Obtaining a two-thirds majority in parliament alone doesn't mean that problems can be solved but it requires a well coordinated strategy coupled with a rational approach, Minister of Justice Ali Sabry PC said.
He noted that many governments that received a two-thirds majority in the recent past weren't able to capitalise on that opportunity.

He opined that at first glance, it seems as if almost every government that has obtained a two-thirds majority has mismanaged it.
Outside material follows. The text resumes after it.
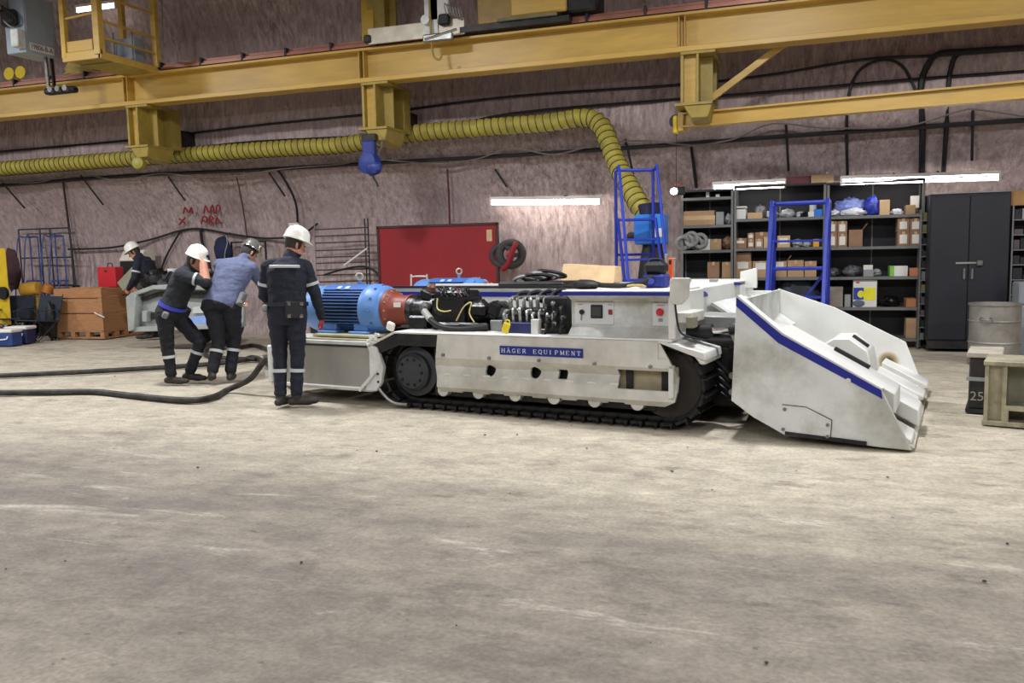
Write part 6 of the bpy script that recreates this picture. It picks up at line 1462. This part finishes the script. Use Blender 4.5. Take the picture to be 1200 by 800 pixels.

He added that the current government should also be prepared to face that reality.

The Justice Minister made these observations in an interview with the "Vරළ" media platform, a new venture by a group of youth headed by a 16-year-old entrepreneur.

Allaying fears of those who have observed the centralisation of power in the hands of President Gotabaya Rajapaksa, he said that various safeguards are available to protect democratic rights even under an Executive Presidency.

President's decisions can be questioned in court

Minister Sabry further said that the Supreme Court is empowered to question certain decisions made by the President and that there are provisions to bring forth a motion to impeach him.

He recalled how Sirimavo Bandaranaike extended her term in office from 1975 to 1977 through parliament as well as how Prime Minister J.R. Jayewardene amended the Constitution in 1978 to become the Executive President.

The discussion was moderated by the former Chief Executive Officer of the Bodu Bala Sena and lecturer Dilantha Vithanage.

The "Vරළ" media platform will focus on promoting constructive journalism with the aim of educating and mobilising the public in order to make a clear difference in the country.